San Diego was 4th-most popular US city for Airbnb this summer

SAN DIEGO — San Diego was the fourth-busiest market for online vacation rental agency Airbnb this summer, the firm reported Thursday.

San Diego only ranked behind New York, Los Angeles and Seattle.

According to Airbnb, 33,800 residences were booked during the summer, bringing more than 187,700 guests to town. The company estimated they spent $72 million.

The prevalence of vacation home rentals has stirred significant controversy in San Diego in recent years, particularly in beach areas. Residents contend that many vacation rental properties bring extra noise, overcrowding and trash to their neighborhoods.

However, attempts to regulate such businesses have failed because of concerns over the rights of property owners and prospective visitors who would otherwise face stiff hotel rates. An attempt to ban short-term rentals in residential neighborhoods was rejected by the City Council last year.

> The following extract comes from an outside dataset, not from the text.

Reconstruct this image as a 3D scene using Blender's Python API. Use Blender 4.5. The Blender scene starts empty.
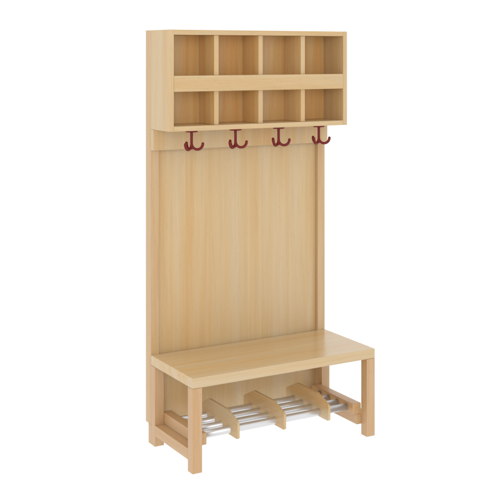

An attempt at a compromise, brought forth by Councilwoman Barbara Bry, is scheduled to go before city lawmakers next month.

The proposal by Bry, who represents Carmel Valley, La Jolla and University City — communities heavily impacted by vacation rentals — would allow short-term rentals in owner-occupied residences, but not in houses with absentee owners.

Among the provisions in Bry’s proposal:

— homeowners who want to rent would have to apply to the city for a permit;

— rentals when the primary occupant is absent would be limited to 90 days a year;

— the number of renters would be limited to two per guest room plus one other visitor per residence; and

— the primary occupant would be required to provide written notice reminding renters they are in a residential neighborhood and should conduct themselves accordingly, and giving information about parking rules and trash pickups.

Homeowners would not be allowed to advertise a business on their premises.

City Attorney Mara Elliott has opined that short-term vacation rentals are illegal in San Diego under current regulations, but she’s been waiting for City Council direction before beginning enforcement.